The merchants feel that if the city followed the examples of cities such as Pacific Grove, Carmel, Los Gatos, Monterey and Capitola, which make hundreds of thousands of dollars through parking enforcement, it would earn needed money to fill its coffers. It’s a missed revenue source.

The merchants also complain that the recent Independence Day and Mushroom Mardi Gras festivals are not profitable for them and that they bring the wrong kind of crowd into town, a crowd that wants to drink and party and not invest money in their establishments.

They also that they don’t get first right of refusal of tents set up during the celebrations, meaning event organizers cater more to outside businesses than to local ones.

Decisions to close Monterey Road throughout the year to observe these festivities must be carefully made and planned, and those impacted by the closures should be consulted. The street is shut down now so much – in May for the Mushroom Mardi Gras, in July for the Independence Day festivities, in September for the Taste of Morgan Hill, and then in December for the Christmas parade, that one is left wondering why the city’s guidelines for having special events don’t limit its closure.

If the city is going to promote downtown businesses, it needs to revise the guidelines for carrying out these events.

After listening to so many of them complain about the city’s special events guidelines, the chamber, the downtown association, and festival organizers, we recommend an immediate meeting between all parties involved to hash out the issues.

We believe it’s in the city’s best interest to include in that meeting Garrett Toy, the city’s director of business assistance, and Ted Fox, president of the Morgan Hill Chamber of Commerce.

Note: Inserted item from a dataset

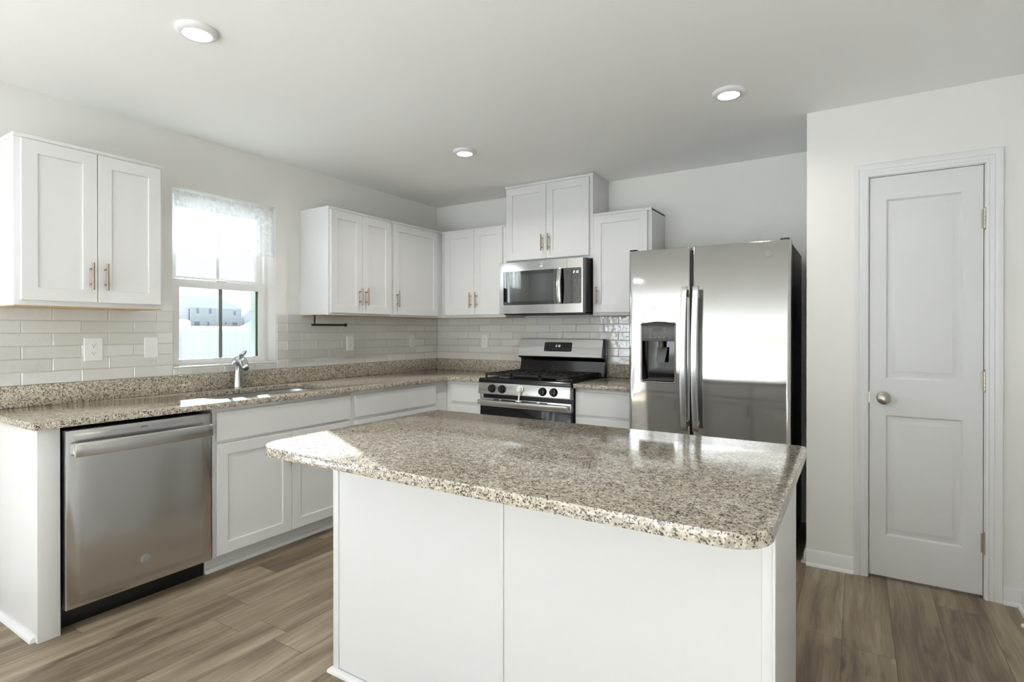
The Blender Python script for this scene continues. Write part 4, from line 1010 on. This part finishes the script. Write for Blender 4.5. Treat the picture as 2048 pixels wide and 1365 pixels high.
# ------------------------------------------------------------------ paper-towel bar, outlets, switch, recessed lights
t = thing('paper_towel_holder', (0.15, -1.385, UB), 'black paper towel bar hanging under the cabinet right of the window', 'towel holder')
b = B(); tube(b, [(0.15, -1.515, UB - 0.0005), (0.15, -1.515, UB - 0.004)], 0.016, 18); tube(b, [(0.15, -1.515, UB - 0.003), (0.15, -1.515, 1.300)], 0.0065, 12); build('post', b, M['blackmetal'], t)
b = B(); tube(b, [(0.15, -1.540, 1.297), (0.15, -1.537, 1.297), (0.15, -1.245, 1.297)], [0.005, 0.0075, 0.0075], 14)
tube(b, [(0.15, -1.250, 1.297), (0.15, -1.246, 1.297), (0.15, -1.238, 1.297), (0.15, -1.232, 1.297), (0.15, -1.229, 1.297)], [0.0075, 0.011, 0.0135, 0.011, 0.004], 16); build('bar', b, M['blackmetal'], t)

def plate(F, u, v, label, w_=0.070, h=0.116, kind='outlet', group=None):
    b0 = 0.0095
    t = thing('electrical_outlet' if kind == 'outlet' else 'light_switch', F(u, v - h / 2, b0), label, 'outlet' if kind == 'outlet' else 'switch', group)
    b = B(); rings(b, [[F(*p_, ww) for p_ in rloop(u - w_ / 2 + i, u + w_ / 2 - i, v - h / 2 + i, v + h / 2 - i, 0.003, 3)] for (i, ww) in ((0, b0 - .0005), (0, b0 + .003), (.003, b0 + .0058))]); build('cover_plate', b, M['plate'], t)
    if kind == 'outlet':
        for dz in (-.0195, .0195):
            b = B(); rings(b, [[F(*p_, ww) for p_ in rloop(u - .0165, u + .0165, v + dz - .0135, v + dz + .0135, 0.009, 4)] for ww in (b0 + .005, b0 + .0072)]); rc_ = build('receptacle', b, M['plate'], t, bevel=0.0005)
            b = B(); fbox(b, F, u - .0075, u - .0055, v + dz + .000, v + dz + .008, b0 + .0070, b0 + .00735); fbox(b, F, u + .0055, u + .0070, v + dz + .001, v + dz + .007, b0 + .0070, b0 + .00735)
            lathe(b, F, u, v + dz - .006, [(.0024, b0 + .0070), (.0024, b0 + .00735)], 10); build('slots', b, M['slot'], rc_)
        b = lathe(B(), F, u, v, [(.003, b0 + .0055), (.003, b0 + .0068)], 12); build('screw', b, M['plate'], t)
    else:
        b = fbox(B(), F, u - .0055, u + .0055, v - .0125, v + .0125, b0 + .005, b0 + .0064); build('collar', b, M['plate'], t)
        b = B(); quadbox(b, [F(u + a, v + c_, ww) for a in (-.004, .004) for (c_, ww) in ((-.006, b0 + .005), (-.004, b0 + .005), (.004, b0 + .018), (.008, b0 + .016))]) if False else fbox(b, F, u - .004, u + .004, v - .002, v + .008, b0 + .005, b0 + .016)
        build('toggle', b, M['plate'], t, bevel=0.001)
        for dz in (-.030, .030): b = lathe(B(), F, u, v + dz, [(.003, b0 + .0055), (.003, b0 + .0066)], 12); build('screw', b, M['plate'], t)
plate(FX, -2.787, 1.158, 'white outlet below the left wall cabinet, farthest left on the tile', w_=0.084, h=0.124)
plate(FX, -2.510, 1.160, 'white toggle switch plate on the tile just left of the window', kind='switch')
plate(FX, -1.071, 1.158, 'white outlet on the tile right of the towel bar')
plate(FX, -0.357, 1.160, 'white outlet on the window-wall tile nearest the corner')
plate(FY, 0.560, 1.160, 'white outlet on the tile just left of the range')

def downlight(x, y, label, power=3.0):
    t = thing('recessed_light', (x, y, H), label, 'ceiling light', 'recessed ceiling lights')
    Fd = lambda u, v, w_: Vector((u, v, H - w_))
    b = lathe(B(), Fd, x, y, [(0.076, 0.0), (0.076, 0.004), (0.074, 0.010), (0.066, 0.017), (0.055, 0.020), (0.051, 0.0195), (0.049, 0.016)], 40, (True, False)); build('trim_ring', b, M['trim'], t)
    b = lathe(B(), Fd, x, y, [(0.0495, 0.0155), (0.049, 0.0165)], 40); build('diffuser', b, M['led'], t)
    d = bpy.data.lights.new('downlight_lamp', 'AREA'); d.shape = 'DISK'; d.size = 0.09; d.energy = power; d.color = (1, 0.97, 0.93)
    o = bpy.data.objects.new('downlight_lamp', d); COL.objects.link(o); o.location = (x, y, H - 0.022); d.spread = math.radians(150)
    return t
downlight(1.215, -2.895, 'lit recessed ceiling light at top left, nearest the camera')
downlight(1.225, -1.190, 'lit recessed ceiling light above the corner near the range', 7.0)
downlight(2.853, -1.217, 'lit recessed ceiling light in front of the refrigerator')

# ------------------------------------------------------------------ outside the sink window
b = B(); n = 26; g = []
def gz(x, y):
    dd = max(0, -x - 9); return -0.45 + dd * 0.021 + 0.10 * math.sin(x * 0.7 + y * 0.4) * min(1, dd / 10)
xs = [-0.6, -3, -6, -8, -10, -14, -20, -28, -40, -60, -90, -130, -180, -260]
ys = [-120, -60, -30, -15, -8, -4, 0, 3, 6, 9, 12, 15, 20, 28, 40, 60, 90, 130, 200]
for x in xs: g.append([b.verts.new((x, y, gz(x, y))) for y in ys])
for i in range(len(xs) - 1):
    for j in range(len(ys) - 1): b.faces.new((g[i][j], g[i][j + 1], g[i + 1][j + 1], g[i + 1][j]))
o = struct(build('ground_outside', b, M['snow'], noflip=False, origin=(-8, 0, -0.45)), 'snow-covered yard outside')
b = box(B(), -60, 60, -60, YB - 0.3, -0.6, -0.45); struct(build('ground_rear', b, M['snow']), 'snow-covered ground behind the house')

# white vinyl privacy fence
t = thing('privacy_fence', (-8.0, 2.5, -0.45), 'white vinyl privacy fence beyond the window topped with snow', 'fence')
b = B(); y = -3.0
while y < 9:
    box(b, -8.02, -7.98, y, y + 0.148, -0.45, 1.23); y += 0.15
build('board_panel', b, M['fence'], t)
build('top_rail', box(B(), -8.04, -7.96, -3.0, 9.0, 1.225, 1.272), M['fence'], t, bevel=0.004)
b = B(); hl = []
for k in range(61):
    y = -3 + 12 * k / 60; h_ = 0.035 + 0.012 * math.sin(k * 0.9)
    hl.append([Vector((-8.045, y, 1.272)), Vector((-7.955, y, 1.272)), Vector((-7.965, y, 1.272 + h_ * .8)), Vector((-8.0, y, 1.272 + h_)), Vector((-8.035, y, 1.272 + h_ * .8))])
rings(b, hl); o = build('snow_cap', b, M['snow'], t); o['label'] = 'snow lying on the fence'
for y in (-0.65, 1.75, 4.15, 6.55):
    f = build('fence_post', box(B(), -8.07, -7.94, y - 0.065, y + 0.065, -0.45, 1.33), M['fence'], t, bevel=0.005)
    b = B(); lathe(b, FZ, -8.0, y, [(0.09, 1.331), (0.125, 1.36), (0.13, 1.41), (0.11, 1.45), (0.06, 1.475), (0.02, 1.48)], 18); build('snow_cap', b, M['snow'], f)

# snow bank beyond the fence at the right
b = B(); pts = []
xs = [-26, -28, -30, -33, -37]; ys = [14.6 + 0.35 * k for k in range(40)]
g = [[b.verts.new((x, y, -0.2 + (max(0, min(1, (y - 13.5) / 5.0)) * 2.7 + 0.1) * (1 - abs(i - 2) / 2.0) * 1.0)) for y in ys] for i, x in enumerate(xs)]
for i in range(4):
    for j in range(len(ys) - 1): b.faces.new((g[i][j], g[i][j + 1], g[i + 1][j + 1], g[i + 1][j]))
o = build('snow_bank', b, M['snow'], noflip=False); tag(o, 'sloping bank of snow beyond the white fence', 'snow bank')

# far houses: P(y30, z30) places a point seen at 30 m on a plane K times farther out
K = 4.594
def far(y, z, dx=0.0):
    return Vector((-150 + dx, -4.053 + (y + 4.053) * K, 1.257 + (z - 1.257) * K))
def far_box(b, y0, y1, z0, z1, x0, x1):
    a = far(y0, z0); c_ = far(y1, z1); box(b, -150 + x0, -150 + x1, a.y, c_.y, a.z, c_.z); return b
t = thing('house', (-150, 83, 2.2), 'blue-grey two-storey house with a snowy roof seen through the window', 'house')
a = far(13.37, 1.40); c_ = far(16.52, 2.655)
build('wall', box(B(), -159, -150, a.y, c_.y, a.z - 1.0, c_.z), M['siding'], t)
b = B(); rz = far(0, 3.38).z; ez = c_.z
vs = [b.verts.new(p_) for p_ in (Vector((-149.4, a.y - .4, ez - .1)), Vector((-149.4, c_.y + .4, ez - .1)), Vector((-154.5, far(15.45, 0).y, rz - .1)), Vector((-154.5, a.y - 3.2, rz - .1)), Vector((-159.6, a.y - .4, ez - .1)), Vector((-159.6, c_.y + .4, ez - .1)))]
for f in ((0, 1, 2, 3), (1, 5, 2), (5, 4, 3, 2), (0, 3, 4), (0, 4, 5, 1)): b.faces.new([vs[i] for i in f])
o = build('roof', b, M['snow'], t); o['label'] = 'snow-covered hip roof'
b = B(); far_box(b, 13.37, 16.52, 2.60, 2.66, 0.0, 0.35); far_box(b, 13.34, 13.40, 1.3, 2.62, 0.0, 0.15); far_box(b, 16.48, 16.54, 1.3, 2.62, 0.0, 0.15); far_box(b, 14.86, 14.89, 1.3, 2.62, 0.0, 0.12); build('corner_boards', b, M['fence'], t)
for (y0, y1, z0, z1) in ((13.69, 13.87, 2.26, 2.60), (14.44, 14.64, 2.26, 2.60), (16.00, 16.18, 2.20, 2.50), (13.57, 13.91, 1.52, 1.80), (14.35, 14.48, 1.54, 1.80), (15.45, 15.56, 1.62, 1.80), (15.92, 16.28, 1.58, 1.78)):
    f = build('window', far_box(B(), y0 - .03, y1 + .03, z0 - .03, z1 + .03, 0.0, 0.10), M['fence'], t)
    build('pane', far_box(B(), y0 + .01, y1 - .01, z0 + .01, z1 - .01, 0.1, 0.13), M['extwin'], f)
# its lower side wing at the left
a = far(11.9, 1.3); c_ = far(13.33, 2.60)
b = B(); P = [(a.y - 6, a.z - 1), (c_.y, a.z - 1), (c_.y, c_.z - .1), (a.y + 1.0, rz - .6), (a.y - 6, c_.z)]
rings(b, [[Vector((x, y, z)) for y, z in P] for x in (-158, -150.5)]); o = build('wall', b, M['siding2'], t); o['label'] = 'pale lilac wing wall'
b = B(); P2 = [(c_.y + .3, c_.z - .35), (c_.y + .3, c_.z), (a.y + 1.0, rz - .15), (a.y - 6.3, c_.z + .4), (a.y - 6.3, c_.z), (a.y + 1.0, rz - .5)]
rings(b, [[Vector((x, y, z)) for y, z in P2] for x in (-158.4, -150.0)]); o = build('roof', b, M['snow'], t); o['label'] = 'snow-covered roof'
# second house at the right
t = thing('house', (-150, 96, 2.4), 'pale house with a steep snowy roof at the right of the window view', 'house')
a = far(16.76, 1.3); P = [(a.y, a.z - 1), (a.y + 22, a.z - 1), (a.y + 22, far(0, 2.3).z), (a.y + 11, far(0, 4.3).z), (a.y, far(0, 2.30).z)]
b = B(); rings(b, [[Vector((x, y, z)) for y, z in P] for x in (-158, -150)]); build('wall', b, M['siding2'], t)
P2 = [(a.y - .2, far(0, 2.24).z), (a.y + 11, far(0, 4.3).z), (a.y + 22.6, far(0, 2.22).z), (a.y + 22.6, far(0, 2.38).z), (a.y + 11, far(0, 4.50).z), (a.y - .2, far(0, 2.40).z)]
b = B(); rings(b, [[Vector((x, y, z)) for y, z in P2] for x in (-158.5, -149.5)]); o = build('roof', b, M['snow'], t); o['label'] = 'snow-covered gable roof'
build('window', far_box(B(), 17.12, 17.18, 2.46, 2.52, 0.0, 0.1), M['extwin'], t)
# bare trees behind the houses
def bare_tree(x, y, z, h, seed, label):
    rnd = random.Random(seed); b = B()
    def branch(p, d, l, r, k):
        q = p + d * l; tube(b, [p, p + d * l * .5 + Vector((0, rnd.uniform(-.05, .05) * l, 0)), q], [r, r * .8, r * .55], 5)
        if k == 0: return
        for _ in range(3 if k > 1 else 4):
            nd = (d + Vector((rnd.uniform(-.5, .5), rnd.uniform(-.75, .75), rnd.uniform(-.1, .5)))).normalized(); branch(p + d * l * rnd.uniform(.5, 1), nd, l * rnd.uniform(.5, .75), r * .55, k - 1)
    branch(Vector((x, y, z)), Vector((0, 0, 1)), h * .38, h * .014, 4)
    o = build('bare_tree', b, M['bark'], origin=(x, y, z)); tag(o, label, 'tree', 'bare trees behind the houses')
bare_tree(-178, 99.0, 3.0, 17, 1, 'leafless tree above the hip roof of the blue-grey house')
bare_tree(-176, 104.5, 3.0, 15, 2, 'leafless tree in the gap between the two far houses')
bare_tree(-182, 110.0, 3.0, 20, 4, 'leafless tree above the steep roof at the right of the view')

These two community leaders can help arbitrate the differences between the parties.

The disjointed, emotional bickering going on between the characters in this drama needs to end. We need everyone at the negotiating table willing to listen and make compromises. They need to stop operating in a vacuum.

No business owner should have to fight organizors to get to their places of employment during downtown festivities. Seven-days notice to downtown merchants before large events such as the recent Independence Day celebration is grossly inadequate and against city guidelines that require them to give merchants and residents an event plan 45 days before the celebrations. Event organizers need to stop assuming the merchants know what’s being planned and how it’s going to affect them.

Events such as the Taste of Morgan Hill should become a model, as it’s being praised because it gives a portion of proceeds to the chamber, which benefits the merchants. It becomes a win-win situation.

All those involved should form a committee to plan all downtown events and make recommendations giving everyone affected a chance to express concerns, which should be seriously considered and respected, even when set aside or overruled by a majority vote.

The wedge that exists between all factions in the downtown event planning debate needs to be closed through true communication. Not addressing this issue will only continue to create loss of membership in the downtown association and the chamber and deepen the rift among the involved parties.